People Issue 2019: Poet and Author Caroline Randall Williams

Caroline Randall Williams

Poet Caroline Randall Williams sits in a cream-colored barrel chair, a mug of coffee balanced on its wide arm. She wears a black sweaterdress and black ballet-style flats. Behind her, intricate sconces flank a woodcut portrait of author and activist James Baldwin made by local artist Michael McBride. White orchids rest on a large square coffee table. Her home — the Blair House, as she calls it — was built in 1913, an American Foursquare with big picture windows and a wrap-around porch. 

“There’s something a little Southern Gothic about the whole thing,” says Williams. 

While she’s undoubtedly anchored in the contemporary world, Williams’ writing carries the rhythms of Zora Neale Hurston, William Faulkner and Eudora Welty. It’s easy to imagine Williams looking out at Blair Boulevard from her big second-floor windows, notebook in hand. Her mother bought the house in the ’90s when Williams was a child, and she says it’s one of the things that keeps her grounded.

“This house was bought by a black woman who paid for it making art,” she says. “I’ll be damned if I’m the one that lets it pass out of our family’s hands.”

Williams’ heritage could be considered Nashville African-American royalty. Her great-grandfather was the Harlem Renaissance novelist and poet Arna Bontemps. Her grandfather was the prominent civil rights attorney Avon Williams. Her mother, Alice Randall, is an acclaimed novelist and country music songwriter whose work has spent time on both The New York Times’ bestseller list and Billboard’s Hot Country Songs.

While getting her MFA at Ole Miss, Williams came across an article in the Daily Mail — reading the tabloid is a guilty pleasure she cheerfully owns. The piece posited that the so-called Dark Lady of Shakespeare’s sonnets was not a Mediterranean woman, as most scholars have theorized, but rather a black woman known as Black Luce (or Lucy Negro) who owned a brothel and ran in the same social circles as Shakespeare. 

Captivated by the possibility that Shakespeare had a black lover, Williams traveled to England to meet Duncan Salkeld, the professor who wrote that Daily Mail article. She wanted to bring Black Luce to life. The result — her 2015 book of poetry Lucy Negro, Redux — was just re-released by Third Man Books. In it, Lucy owns her sexuality and blackness unapologetically. “I am not a partridge or a ruby,” reads one poem. “I am a potato, a beetroot. Not a precious bird or jewel, but a dirt-dug tube. Rustle me up, rub me all over, and I will muddle your interiors with flecks of brown earth.” 

Williams has just wrapped up the premiere of Lucy Negro Redux, a Nashville Ballet production that is based on her book. Williams performed in the ballet — sauntering across the stage reciting her poems — alongside prima ballerina Kayla Rowser and noted musician Rhiannon Giddens. 

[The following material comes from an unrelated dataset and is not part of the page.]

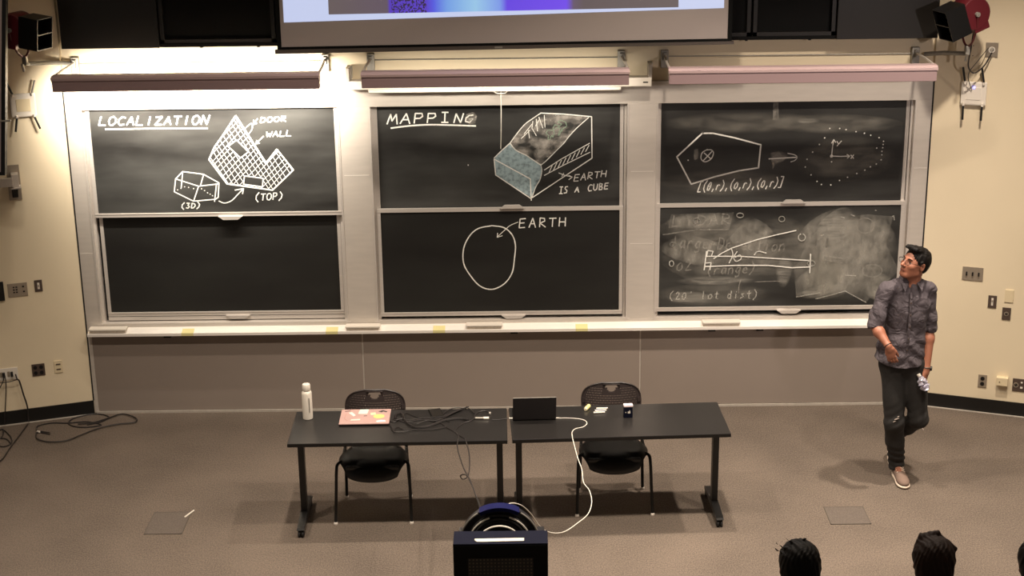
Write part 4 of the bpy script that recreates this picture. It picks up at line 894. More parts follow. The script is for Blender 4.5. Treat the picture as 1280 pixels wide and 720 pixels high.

Ballet is an art form so rooted in whiteness that black ballerinas have long needed to dye their shoes — Capezio, the leading dance shoe maker, doesn’t offer any pointe shoes that aren’t pink, even though ballet shoes are supposed to match the dancer’s skin tone to visually extend the line of the leg. The Nashville Ballet’s production of Lucy cracked the art form open and smeared its guts on the wall. It’s a gorgeous, bloody, sexy, rollicking proclamation that, as the Bard wrote, “Beauty herself is black.” 

Lucy Negro, Redux isn’t the first time Williams has rewritten the rules. With her mother, she wrote the NAACP Image Award-winning Soul Food Love, a cookbook that reclaims soul food by mining its traditions and reshaping the cuisine with more healthy ingredients. Though the two books seem quite different, they have clear ancestral ties to black Southern womanhood that Williams says she is “trying to excavate from a historical, emotional, creative standpoint.”

“Lucy is a book about the body,” says Williams. “About loving your body, loving the way you look, navigating that space. Soul Food Love is also a book about carrying a Southern body through space, and figuring out how to healthily sustain it and keep its stories alive.

“I cook for people for the same reason I write,” she continues. “I want them to feel nourished and sustained and loved and heard and witnessed and chronicled. … Putting a meal together comes from the same emotional place — in terms of acts of service — that writing a poem does.”